What is a final good? Definition and examples

A Final Good is a product that the final consumer uses or consumes. The good (product) does not require any additional processing. A company makes a final good for the direct use of the final consumer.

Put simply; the term refers to any commodity that a company produces and a consumer subsequently consumes. The consumer consumes it to satisfy his or her current wants or needs.

This emphasis on the final good underscores its role in fulfilling consumer satisfaction, as it is the ultimate purchase that meets the consumer’s need or desire.

Final Good
Everything we buy in the supermarket, as long as we consume it, is a final good. Retailers sell final goods.

Final good ultimately consumed

We do not use a final good for the production of something else. The good is the end of the line. In other words, the next step is to consume it.

Goods which we use in the production of something else are ‘intermediate goods.’

Example

For example, a cotton shirt is a final good, but cotton textile (fabric) is an intermediate good.

We use the textile to make something else, i.e., a shirt. However, we consume the shirt, i.e., we wear it. We do not use the shirt to make something else.


Final good and GDP

When calculating national income and output, i.e., GDP, final goods are only new goods. GDP stands for gross domestic product.

For example, GDP does not include items that we counted in previous years. We do not want to count them twice.

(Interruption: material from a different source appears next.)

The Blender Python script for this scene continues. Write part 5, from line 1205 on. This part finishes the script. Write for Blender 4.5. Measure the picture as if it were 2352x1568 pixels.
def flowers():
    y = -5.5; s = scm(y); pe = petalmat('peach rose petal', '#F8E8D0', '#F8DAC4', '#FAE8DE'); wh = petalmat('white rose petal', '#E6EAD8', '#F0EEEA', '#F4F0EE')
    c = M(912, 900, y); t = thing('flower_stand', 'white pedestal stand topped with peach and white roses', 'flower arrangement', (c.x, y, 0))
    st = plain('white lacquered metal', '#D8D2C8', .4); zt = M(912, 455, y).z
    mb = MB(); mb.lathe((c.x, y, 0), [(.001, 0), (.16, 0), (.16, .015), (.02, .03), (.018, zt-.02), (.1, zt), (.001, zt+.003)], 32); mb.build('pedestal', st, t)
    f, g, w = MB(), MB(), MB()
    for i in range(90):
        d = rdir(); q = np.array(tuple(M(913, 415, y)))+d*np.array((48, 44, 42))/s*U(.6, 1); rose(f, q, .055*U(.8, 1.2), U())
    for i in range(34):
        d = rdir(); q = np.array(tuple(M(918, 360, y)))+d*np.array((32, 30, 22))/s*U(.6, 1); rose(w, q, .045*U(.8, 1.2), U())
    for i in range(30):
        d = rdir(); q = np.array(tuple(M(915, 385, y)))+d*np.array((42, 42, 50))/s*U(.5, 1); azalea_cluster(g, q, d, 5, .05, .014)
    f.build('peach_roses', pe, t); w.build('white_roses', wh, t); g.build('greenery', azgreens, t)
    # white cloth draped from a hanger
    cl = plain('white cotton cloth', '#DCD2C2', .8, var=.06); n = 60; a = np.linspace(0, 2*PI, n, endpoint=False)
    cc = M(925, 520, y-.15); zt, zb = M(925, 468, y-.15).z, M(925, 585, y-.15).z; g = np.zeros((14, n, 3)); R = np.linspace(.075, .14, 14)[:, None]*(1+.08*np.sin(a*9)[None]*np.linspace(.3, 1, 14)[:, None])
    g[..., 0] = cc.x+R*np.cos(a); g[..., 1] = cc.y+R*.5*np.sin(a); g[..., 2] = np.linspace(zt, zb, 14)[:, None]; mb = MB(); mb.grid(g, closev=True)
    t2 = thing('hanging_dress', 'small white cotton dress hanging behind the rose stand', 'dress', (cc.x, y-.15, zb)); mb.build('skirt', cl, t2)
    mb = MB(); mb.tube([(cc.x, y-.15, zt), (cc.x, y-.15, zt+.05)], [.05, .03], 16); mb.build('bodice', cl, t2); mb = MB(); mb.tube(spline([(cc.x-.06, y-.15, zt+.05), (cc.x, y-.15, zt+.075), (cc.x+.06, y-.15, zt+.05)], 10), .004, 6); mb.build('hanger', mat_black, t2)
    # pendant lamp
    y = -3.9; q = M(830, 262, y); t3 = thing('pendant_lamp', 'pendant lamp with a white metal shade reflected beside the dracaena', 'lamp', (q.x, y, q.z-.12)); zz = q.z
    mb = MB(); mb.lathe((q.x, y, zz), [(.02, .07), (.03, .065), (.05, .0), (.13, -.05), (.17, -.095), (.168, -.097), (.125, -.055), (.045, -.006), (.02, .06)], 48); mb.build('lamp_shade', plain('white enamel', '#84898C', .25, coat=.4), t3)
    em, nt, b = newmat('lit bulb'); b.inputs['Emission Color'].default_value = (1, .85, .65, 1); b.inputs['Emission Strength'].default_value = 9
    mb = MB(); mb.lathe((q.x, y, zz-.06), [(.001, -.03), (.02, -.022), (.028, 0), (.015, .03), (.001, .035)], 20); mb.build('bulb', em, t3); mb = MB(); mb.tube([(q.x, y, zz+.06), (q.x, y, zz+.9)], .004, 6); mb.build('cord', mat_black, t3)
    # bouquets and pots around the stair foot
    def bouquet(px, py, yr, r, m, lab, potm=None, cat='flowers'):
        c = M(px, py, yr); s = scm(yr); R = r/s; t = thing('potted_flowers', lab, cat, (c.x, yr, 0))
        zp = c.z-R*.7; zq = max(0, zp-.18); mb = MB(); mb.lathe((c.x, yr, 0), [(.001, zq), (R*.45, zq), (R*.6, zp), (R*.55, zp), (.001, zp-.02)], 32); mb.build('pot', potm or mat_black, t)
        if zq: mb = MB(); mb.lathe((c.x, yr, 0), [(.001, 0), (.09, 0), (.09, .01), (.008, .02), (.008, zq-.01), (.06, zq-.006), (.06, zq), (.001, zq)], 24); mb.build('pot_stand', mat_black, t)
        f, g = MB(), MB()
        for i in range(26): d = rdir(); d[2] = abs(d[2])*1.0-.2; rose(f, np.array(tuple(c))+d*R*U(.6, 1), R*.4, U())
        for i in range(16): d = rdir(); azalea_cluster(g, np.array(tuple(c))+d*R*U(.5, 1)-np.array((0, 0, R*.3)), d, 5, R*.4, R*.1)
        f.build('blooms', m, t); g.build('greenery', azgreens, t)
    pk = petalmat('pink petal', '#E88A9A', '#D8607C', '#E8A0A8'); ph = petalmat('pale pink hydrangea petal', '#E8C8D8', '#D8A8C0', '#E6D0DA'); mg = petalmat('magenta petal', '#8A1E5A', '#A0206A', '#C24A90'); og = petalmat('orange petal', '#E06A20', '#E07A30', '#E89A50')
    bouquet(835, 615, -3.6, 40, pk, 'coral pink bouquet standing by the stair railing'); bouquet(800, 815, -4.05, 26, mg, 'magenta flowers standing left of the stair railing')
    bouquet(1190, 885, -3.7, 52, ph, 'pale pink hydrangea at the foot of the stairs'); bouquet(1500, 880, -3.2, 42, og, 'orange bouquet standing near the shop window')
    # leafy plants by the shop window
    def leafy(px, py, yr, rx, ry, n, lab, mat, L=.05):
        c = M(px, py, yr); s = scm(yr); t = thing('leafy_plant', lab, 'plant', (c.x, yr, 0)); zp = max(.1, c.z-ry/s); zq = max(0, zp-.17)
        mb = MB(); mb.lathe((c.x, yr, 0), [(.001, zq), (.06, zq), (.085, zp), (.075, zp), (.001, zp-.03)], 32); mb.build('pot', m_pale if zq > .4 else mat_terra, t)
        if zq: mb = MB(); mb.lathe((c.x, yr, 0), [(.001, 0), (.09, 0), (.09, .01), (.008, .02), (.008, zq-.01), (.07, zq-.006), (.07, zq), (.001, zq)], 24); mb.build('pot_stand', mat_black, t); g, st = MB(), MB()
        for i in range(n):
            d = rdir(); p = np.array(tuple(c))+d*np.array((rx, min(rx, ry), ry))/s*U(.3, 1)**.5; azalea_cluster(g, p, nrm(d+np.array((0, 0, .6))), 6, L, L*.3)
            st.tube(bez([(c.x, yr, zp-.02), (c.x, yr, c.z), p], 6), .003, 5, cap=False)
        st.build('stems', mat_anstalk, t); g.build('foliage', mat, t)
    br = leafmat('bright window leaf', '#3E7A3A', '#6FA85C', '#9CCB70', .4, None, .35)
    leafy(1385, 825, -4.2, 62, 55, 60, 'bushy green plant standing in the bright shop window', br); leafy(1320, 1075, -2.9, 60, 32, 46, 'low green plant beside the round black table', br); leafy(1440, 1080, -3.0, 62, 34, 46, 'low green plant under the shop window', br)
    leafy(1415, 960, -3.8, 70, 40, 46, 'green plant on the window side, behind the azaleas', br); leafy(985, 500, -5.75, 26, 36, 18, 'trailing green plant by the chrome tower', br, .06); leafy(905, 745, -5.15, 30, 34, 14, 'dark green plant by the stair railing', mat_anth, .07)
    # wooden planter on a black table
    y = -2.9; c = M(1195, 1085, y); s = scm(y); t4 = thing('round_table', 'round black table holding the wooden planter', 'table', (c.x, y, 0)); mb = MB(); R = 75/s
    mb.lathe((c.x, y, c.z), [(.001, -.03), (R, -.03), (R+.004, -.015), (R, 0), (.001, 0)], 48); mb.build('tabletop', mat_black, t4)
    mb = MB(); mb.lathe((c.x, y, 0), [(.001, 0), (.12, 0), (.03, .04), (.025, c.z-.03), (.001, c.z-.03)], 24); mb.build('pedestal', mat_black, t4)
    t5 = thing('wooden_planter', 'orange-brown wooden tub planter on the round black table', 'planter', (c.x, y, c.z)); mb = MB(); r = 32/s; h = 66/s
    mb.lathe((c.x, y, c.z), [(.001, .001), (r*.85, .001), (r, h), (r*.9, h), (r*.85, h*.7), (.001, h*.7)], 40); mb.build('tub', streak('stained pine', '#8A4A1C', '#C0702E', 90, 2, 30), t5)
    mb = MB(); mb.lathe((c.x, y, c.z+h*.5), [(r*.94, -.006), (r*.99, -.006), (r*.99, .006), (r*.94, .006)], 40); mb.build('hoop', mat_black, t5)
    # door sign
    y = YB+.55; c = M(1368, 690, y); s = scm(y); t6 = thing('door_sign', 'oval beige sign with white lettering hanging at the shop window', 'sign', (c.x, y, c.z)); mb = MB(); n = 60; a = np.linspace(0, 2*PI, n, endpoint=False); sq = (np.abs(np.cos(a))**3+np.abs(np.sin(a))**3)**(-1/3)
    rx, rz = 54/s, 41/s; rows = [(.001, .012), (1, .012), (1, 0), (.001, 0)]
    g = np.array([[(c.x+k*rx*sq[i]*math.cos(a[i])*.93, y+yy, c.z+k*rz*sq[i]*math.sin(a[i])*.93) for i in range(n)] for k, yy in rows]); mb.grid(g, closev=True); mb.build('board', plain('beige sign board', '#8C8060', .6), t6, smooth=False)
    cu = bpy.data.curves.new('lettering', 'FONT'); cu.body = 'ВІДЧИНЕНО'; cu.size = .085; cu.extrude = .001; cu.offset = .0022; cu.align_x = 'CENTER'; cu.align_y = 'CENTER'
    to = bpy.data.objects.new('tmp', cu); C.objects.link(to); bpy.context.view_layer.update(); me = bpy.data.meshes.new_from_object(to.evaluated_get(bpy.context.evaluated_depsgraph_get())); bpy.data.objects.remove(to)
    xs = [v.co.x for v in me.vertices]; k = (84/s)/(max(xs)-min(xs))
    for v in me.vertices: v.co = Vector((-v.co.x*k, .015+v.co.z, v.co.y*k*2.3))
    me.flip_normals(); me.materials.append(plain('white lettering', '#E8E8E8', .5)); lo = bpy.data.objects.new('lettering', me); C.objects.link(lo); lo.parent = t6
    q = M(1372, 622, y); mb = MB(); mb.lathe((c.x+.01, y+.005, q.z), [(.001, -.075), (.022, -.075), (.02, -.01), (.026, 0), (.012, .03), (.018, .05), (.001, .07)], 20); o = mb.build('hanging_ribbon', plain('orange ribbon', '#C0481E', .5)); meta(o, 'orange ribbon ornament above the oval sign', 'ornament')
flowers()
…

When calculating GDP, the term ‘final goods’ includes not just new products, but also services.

Final goods are essential to consumer markets, as they represent the completion of the production process and are ready for purchase and use by consumers.


Some goods are both

Some goods may be either final or intermediate goods.

Is an egg, for example, a final or intermediate good? That depends. If I buy the egg at a grocery store and eat it at home, it is a final good.

What if a baker buys an egg and uses it to bake a cake? What if the baker subsequently sells the cake to a consumer? In that case, when the baker bought the egg, it was an intermediate good. The cake is the final good.